Wednesday, November 10, 2010

Trying Something New

I'm trying to not let things blow up. The emotions are there and simmering just below the surface. I try to just smile through it and laugh and have a good time, or at lease gather all the ingredients that when combined will create the opportunity for a good time. Someone asked me how I can be so happy and was surprised by how well I was handling the break-up. I guess I just see it as having options, I can choose to be miserable or I can choose to be happy and get through this with a positive attitude. That doesn't mean I don't cry myself to sleep or lock myself in the bathroom sobbing every once in a while, I just make sure to not be miserable all the time.

I started to re-read Like Water For Chocolate, I ended up crying and feeling like I would never be happy again. I love the imagery from the book though, I like the idea of being near to someone through cooking or anything else really. It's a secret that the two of you share and it doesn't matter that there's a world between you, there's a space to inhabit where you're as close as two people can be.

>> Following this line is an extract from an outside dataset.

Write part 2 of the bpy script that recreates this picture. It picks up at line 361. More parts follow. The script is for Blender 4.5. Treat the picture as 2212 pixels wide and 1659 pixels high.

I miss being close to someone. I haven't been that great at relationships and I've made a lot of mistakes, I like to experiment and make things up as I go. The problem is things usually don't turn out well, as if I'm doing something wrong and I don't know what it is. I just keep going though, what other option is there? I seemed to have done something right though with this person and it lasted for a little while and I'm happy for that. Maybe the next relationship will be a bit better. Maybe I'll get the right combination of ingredients and heat and make something great out of the chaos in my head. Isn't that the way it always is though?

So I'm trying something new and pushing on to see what lies ahead, I'm trying not to be too serious about it either. It's supposed to to be fun. I'm supposed to be laughing. Those are always good ingredients to have around, I can't go wrong with that. There's going to be more mistakes and a few frogs along the way though, so I'll have to remember through it all I should be having a good time regardless and try until something new works out. I'll have to experiment a bit longer.

I made soup the other night, there's still left-overs and though it doesn't look amazing it tastes alright and is delicious in its simplicity. It was an experiment that turned into something good. I have a fairly accurate sense of the way things fit together and what works for me, I have faith if I keep trying I'll find what I'm looking for and though it might not look amazing it will be wonderful - even if it is simple.